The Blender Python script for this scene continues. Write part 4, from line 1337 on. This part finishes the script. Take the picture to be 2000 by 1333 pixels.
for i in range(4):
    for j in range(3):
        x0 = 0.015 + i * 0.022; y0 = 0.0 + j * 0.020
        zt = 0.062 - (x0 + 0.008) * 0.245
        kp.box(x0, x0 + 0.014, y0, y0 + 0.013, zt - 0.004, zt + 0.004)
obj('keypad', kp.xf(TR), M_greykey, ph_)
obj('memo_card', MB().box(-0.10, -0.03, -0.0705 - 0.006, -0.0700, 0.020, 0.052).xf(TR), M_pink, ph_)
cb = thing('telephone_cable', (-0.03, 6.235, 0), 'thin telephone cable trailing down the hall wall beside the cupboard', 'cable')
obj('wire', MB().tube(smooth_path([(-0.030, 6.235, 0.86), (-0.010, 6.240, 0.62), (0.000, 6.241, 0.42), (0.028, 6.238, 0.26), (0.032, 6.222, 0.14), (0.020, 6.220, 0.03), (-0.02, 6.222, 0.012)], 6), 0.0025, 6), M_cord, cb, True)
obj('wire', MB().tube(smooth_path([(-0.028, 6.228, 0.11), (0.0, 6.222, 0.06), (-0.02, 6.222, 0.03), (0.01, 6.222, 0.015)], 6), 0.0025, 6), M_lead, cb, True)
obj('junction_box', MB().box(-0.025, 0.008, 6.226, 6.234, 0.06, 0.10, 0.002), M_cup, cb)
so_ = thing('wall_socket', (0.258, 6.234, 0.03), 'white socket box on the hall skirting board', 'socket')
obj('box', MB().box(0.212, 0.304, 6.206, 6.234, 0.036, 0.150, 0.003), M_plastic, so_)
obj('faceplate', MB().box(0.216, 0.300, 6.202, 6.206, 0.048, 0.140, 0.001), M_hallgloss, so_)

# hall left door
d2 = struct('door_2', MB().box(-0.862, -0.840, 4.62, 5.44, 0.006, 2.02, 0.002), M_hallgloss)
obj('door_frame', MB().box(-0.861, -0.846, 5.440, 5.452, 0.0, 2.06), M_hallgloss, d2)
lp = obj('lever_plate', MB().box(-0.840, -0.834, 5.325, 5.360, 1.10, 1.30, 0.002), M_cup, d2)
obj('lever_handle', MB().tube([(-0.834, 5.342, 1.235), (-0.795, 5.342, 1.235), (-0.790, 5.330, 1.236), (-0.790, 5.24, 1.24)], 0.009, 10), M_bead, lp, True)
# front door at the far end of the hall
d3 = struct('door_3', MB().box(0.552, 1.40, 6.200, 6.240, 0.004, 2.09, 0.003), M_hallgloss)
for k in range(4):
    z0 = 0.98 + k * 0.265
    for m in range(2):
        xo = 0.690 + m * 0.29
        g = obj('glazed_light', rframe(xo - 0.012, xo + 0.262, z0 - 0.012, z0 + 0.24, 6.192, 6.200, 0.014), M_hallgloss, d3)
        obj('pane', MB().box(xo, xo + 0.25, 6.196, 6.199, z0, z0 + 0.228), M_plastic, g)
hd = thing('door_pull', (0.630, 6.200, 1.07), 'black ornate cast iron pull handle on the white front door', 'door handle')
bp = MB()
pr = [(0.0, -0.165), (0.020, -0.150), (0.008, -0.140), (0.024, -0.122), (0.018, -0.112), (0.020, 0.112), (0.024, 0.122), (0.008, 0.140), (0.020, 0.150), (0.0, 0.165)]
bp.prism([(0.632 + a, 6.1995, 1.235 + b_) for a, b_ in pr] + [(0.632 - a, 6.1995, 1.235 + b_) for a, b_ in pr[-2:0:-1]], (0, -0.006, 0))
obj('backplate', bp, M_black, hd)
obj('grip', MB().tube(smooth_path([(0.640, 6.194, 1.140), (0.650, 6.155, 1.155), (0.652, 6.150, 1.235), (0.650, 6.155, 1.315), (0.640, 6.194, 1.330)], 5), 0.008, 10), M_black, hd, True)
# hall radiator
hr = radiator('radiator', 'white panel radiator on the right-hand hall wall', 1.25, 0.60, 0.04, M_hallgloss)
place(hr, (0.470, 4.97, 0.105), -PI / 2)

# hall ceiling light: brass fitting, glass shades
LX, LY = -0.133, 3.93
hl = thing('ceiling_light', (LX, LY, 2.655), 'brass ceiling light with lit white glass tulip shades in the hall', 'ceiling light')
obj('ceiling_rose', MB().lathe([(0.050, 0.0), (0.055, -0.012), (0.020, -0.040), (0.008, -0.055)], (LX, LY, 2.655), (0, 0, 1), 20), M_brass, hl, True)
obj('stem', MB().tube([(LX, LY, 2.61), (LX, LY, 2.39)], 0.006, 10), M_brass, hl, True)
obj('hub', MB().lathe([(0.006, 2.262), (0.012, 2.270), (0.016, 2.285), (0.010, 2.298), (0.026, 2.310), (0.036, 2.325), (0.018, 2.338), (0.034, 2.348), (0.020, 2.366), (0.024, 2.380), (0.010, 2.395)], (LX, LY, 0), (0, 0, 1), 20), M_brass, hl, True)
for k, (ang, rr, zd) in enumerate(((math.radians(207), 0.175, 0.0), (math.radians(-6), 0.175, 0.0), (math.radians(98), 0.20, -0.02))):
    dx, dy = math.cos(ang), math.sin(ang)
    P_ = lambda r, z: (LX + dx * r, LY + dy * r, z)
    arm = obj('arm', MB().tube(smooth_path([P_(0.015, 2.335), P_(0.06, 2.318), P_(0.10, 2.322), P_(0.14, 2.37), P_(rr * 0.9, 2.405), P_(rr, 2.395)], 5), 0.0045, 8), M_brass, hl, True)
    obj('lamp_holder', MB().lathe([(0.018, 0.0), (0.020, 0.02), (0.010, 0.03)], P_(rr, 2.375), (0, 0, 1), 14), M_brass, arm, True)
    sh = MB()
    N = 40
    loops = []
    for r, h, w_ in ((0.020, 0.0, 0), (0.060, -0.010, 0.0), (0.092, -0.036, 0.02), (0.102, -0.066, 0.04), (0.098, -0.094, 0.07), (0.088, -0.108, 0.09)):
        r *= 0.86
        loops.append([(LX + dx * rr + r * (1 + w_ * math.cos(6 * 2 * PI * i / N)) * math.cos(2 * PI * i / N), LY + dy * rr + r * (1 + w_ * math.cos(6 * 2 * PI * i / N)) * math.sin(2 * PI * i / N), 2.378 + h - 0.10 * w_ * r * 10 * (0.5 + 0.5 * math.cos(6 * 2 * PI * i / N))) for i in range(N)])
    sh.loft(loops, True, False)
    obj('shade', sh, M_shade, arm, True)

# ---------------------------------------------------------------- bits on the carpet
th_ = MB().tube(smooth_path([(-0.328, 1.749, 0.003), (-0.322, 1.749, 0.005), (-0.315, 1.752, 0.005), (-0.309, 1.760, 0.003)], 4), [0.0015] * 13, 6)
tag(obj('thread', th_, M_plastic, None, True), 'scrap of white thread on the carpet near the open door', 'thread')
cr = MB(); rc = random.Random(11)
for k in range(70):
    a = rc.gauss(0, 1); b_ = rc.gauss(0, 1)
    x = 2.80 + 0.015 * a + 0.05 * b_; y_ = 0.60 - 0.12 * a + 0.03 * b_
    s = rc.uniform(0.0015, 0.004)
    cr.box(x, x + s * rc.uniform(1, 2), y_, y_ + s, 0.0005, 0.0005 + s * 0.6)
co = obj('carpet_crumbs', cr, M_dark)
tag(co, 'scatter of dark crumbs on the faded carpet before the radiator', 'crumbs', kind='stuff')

□ □ □ □

* **Written task**
Copy the material above back out, exactly as written.

* **Task solution**
The Blender Python script for this scene continues. Write part 4, from line 1337 on. This part finishes the script. Take the picture to be 2000 by 1333 pixels.
for i in range(4):
    for j in range(3):
        x0 = 0.015 + i * 0.022; y0 = 0.0 + j * 0.020
        zt = 0.062 - (x0 + 0.008) * 0.245
        kp.box(x0, x0 + 0.014, y0, y0 + 0.013, zt - 0.004, zt + 0.004)
obj('keypad', kp.xf(TR), M_greykey, ph_)
obj('memo_card', MB().box(-0.10, -0.03, -0.0705 - 0.006, -0.0700, 0.020, 0.052).xf(TR), M_pink, ph_)
cb = thing('telephone_cable', (-0.03, 6.235, 0), 'thin telephone cable trailing down the hall wall beside the cupboard', 'cable')
obj('wire', MB().tube(smooth_path([(-0.030, 6.235, 0.86), (-0.010, 6.240, 0.62), (0.000, 6.241, 0.42), (0.028, 6.238, 0.26), (0.032, 6.222, 0.14), (0.020, 6.220, 0.03), (-0.02, 6.222, 0.012)], 6), 0.0025, 6), M_cord, cb, True)
obj('wire', MB().tube(smooth_path([(-0.028, 6.228, 0.11), (0.0, 6.222, 0.06), (-0.02, 6.222, 0.03), (0.01, 6.222, 0.015)], 6), 0.0025, 6), M_lead, cb, True)
obj('junction_box', MB().box(-0.025, 0.008, 6.226, 6.234, 0.06, 0.10, 0.002), M_cup, cb)
so_ = thing('wall_socket', (0.258, 6.234, 0.03), 'white socket box on the hall skirting board', 'socket')
obj('box', MB().box(0.212, 0.304, 6.206, 6.234, 0.036, 0.150, 0.003), M_plastic, so_)
obj('faceplate', MB().box(0.216, 0.300, 6.202, 6.206, 0.048, 0.140, 0.001), M_hallgloss, so_)

# hall left door
d2 = struct('door_2', MB().box(-0.862, -0.840, 4.62, 5.44, 0.006, 2.02, 0.002), M_hallgloss)
obj('door_frame', MB().box(-0.861, -0.846, 5.440, 5.452, 0.0, 2.06), M_hallgloss, d2)
lp = obj('lever_plate', MB().box(-0.840, -0.834, 5.325, 5.360, 1.10, 1.30, 0.002), M_cup, d2)
obj('lever_handle', MB().tube([(-0.834, 5.342, 1.235), (-0.795, 5.342, 1.235), (-0.790, 5.330, 1.236), (-0.790, 5.24, 1.24)], 0.009, 10), M_bead, lp, True)
# front door at the far end of the hall
d3 = struct('door_3', MB().box(0.552, 1.40, 6.200, 6.240, 0.004, 2.09, 0.003), M_hallgloss)
for k in range(4):
    z0 = 0.98 + k * 0.265
    for m in range(2):
        xo = 0.690 + m * 0.29
        g = obj('glazed_light', rframe(xo - 0.012, xo + 0.262, z0 - 0.012, z0 + 0.24, 6.192, 6.200, 0.014), M_hallgloss, d3)
        obj('pane', MB().box(xo, xo + 0.25, 6.196, 6.199, z0, z0 + 0.228), M_plastic, g)
hd = thing('door_pull', (0.630, 6.200, 1.07), 'black ornate cast iron pull handle on the white front door', 'door handle')
bp = MB()
pr = [(0.0, -0.165), (0.020, -0.150), (0.008, -0.140), (0.024, -0.122), (0.018, -0.112), (0.020, 0.112), (0.024, 0.122), (0.008, 0.140), (0.020, 0.150), (0.0, 0.165)]
bp.prism([(0.632 + a, 6.1995, 1.235 + b_) for a, b_ in pr] + [(0.632 - a, 6.1995, 1.235 + b_) for a, b_ in pr[-2:0:-1]], (0, -0.006, 0))
obj('backplate', bp, M_black, hd)
obj('grip', MB().tube(smooth_path([(0.640, 6.194, 1.140), (0.650, 6.155, 1.155), (0.652, 6.150, 1.235), (0.650, 6.155, 1.315), (0.640, 6.194, 1.330)], 5), 0.008, 10), M_black, hd, True)
# hall radiator
hr = radiator('radiator', 'white panel radiator on the right-hand hall wall', 1.25, 0.60, 0.04, M_hallgloss)
place(hr, (0.470, 4.97, 0.105), -PI / 2)

# hall ceiling light: brass fitting, glass shades
LX, LY = -0.133, 3.93
hl = thing('ceiling_light', (LX, LY, 2.655), 'brass ceiling light with lit white glass tulip shades in the hall', 'ceiling light')
obj('ceiling_rose', MB().lathe([(0.050, 0.0), (0.055, -0.012), (0.020, -0.040), (0.008, -0.055)], (LX, LY, 2.655), (0, 0, 1), 20), M_brass, hl, True)
obj('stem', MB().tube([(LX, LY, 2.61), (LX, LY, 2.39)], 0.006, 10), M_brass, hl, True)
obj('hub', MB().lathe([(0.006, 2.262), (0.012, 2.270), (0.016, 2.285), (0.010, 2.298), (0.026, 2.310), (0.036, 2.325), (0.018, 2.338), (0.034, 2.348), (0.020, 2.366), (0.024, 2.380), (0.010, 2.395)], (LX, LY, 0), (0, 0, 1), 20), M_brass, hl, True)
for k, (ang, rr, zd) in enumerate(((math.radians(207), 0.175, 0.0), (math.radians(-6), 0.175, 0.0), (math.radians(98), 0.20, -0.02))):
    dx, dy = math.cos(ang), math.sin(ang)
    P_ = lambda r, z: (LX + dx * r, LY + dy * r, z)
    arm = obj('arm', MB().tube(smooth_path([P_(0.015, 2.335), P_(0.06, 2.318), P_(0.10, 2.322), P_(0.14, 2.37), P_(rr * 0.9, 2.405), P_(rr, 2.395)], 5), 0.0045, 8), M_brass, hl, True)
    obj('lamp_holder', MB().lathe([(0.018, 0.0), (0.020, 0.02), (0.010, 0.03)], P_(rr, 2.375), (0, 0, 1), 14), M_brass, arm, True)
    sh = MB()
    N = 40
    loops = []
    for r, h, w_ in ((0.020, 0.0, 0), (0.060, -0.010, 0.0), (0.092, -0.036, 0.02), (0.102, -0.066, 0.04), (0.098, -0.094, 0.07), (0.088, -0.108, 0.09)):
        r *= 0.86
        loops.append([(LX + dx * rr + r * (1 + w_ * math.cos(6 * 2 * PI * i / N)) * math.cos(2 * PI * i / N), LY + dy * rr + r * (1 + w_ * math.cos(6 * 2 * PI * i / N)) * math.sin(2 * PI * i / N), 2.378 + h - 0.10 * w_ * r * 10 * (0.5 + 0.5 * math.cos(6 * 2 * PI * i / N))) for i in range(N)])
    sh.loft(loops, True, False)
    obj('shade', sh, M_shade, arm, True)

# ---------------------------------------------------------------- bits on the carpet
th_ = MB().tube(smooth_path([(-0.328, 1.749, 0.003), (-0.322, 1.749, 0.005), (-0.315, 1.752, 0.005), (-0.309, 1.760, 0.003)], 4), [0.0015] * 13, 6)
tag(obj('thread', th_, M_plastic, None, True), 'scrap of white thread on the carpet near the open door', 'thread')
cr = MB(); rc = random.Random(11)
for k in range(70):
    a = rc.gauss(0, 1); b_ = rc.gauss(0, 1)
    x = 2.80 + 0.015 * a + 0.05 * b_; y_ = 0.60 - 0.12 * a + 0.03 * b_
    s = rc.uniform(0.0015, 0.004)
    cr.box(x, x + s * rc.uniform(1, 2), y_, y_ + s, 0.0005, 0.0005 + s * 0.6)
co = obj('carpet_crumbs', cr, M_dark)
tag(co, 'scatter of dark crumbs on the faded carpet before the radiator', 'crumbs', kind='stuff')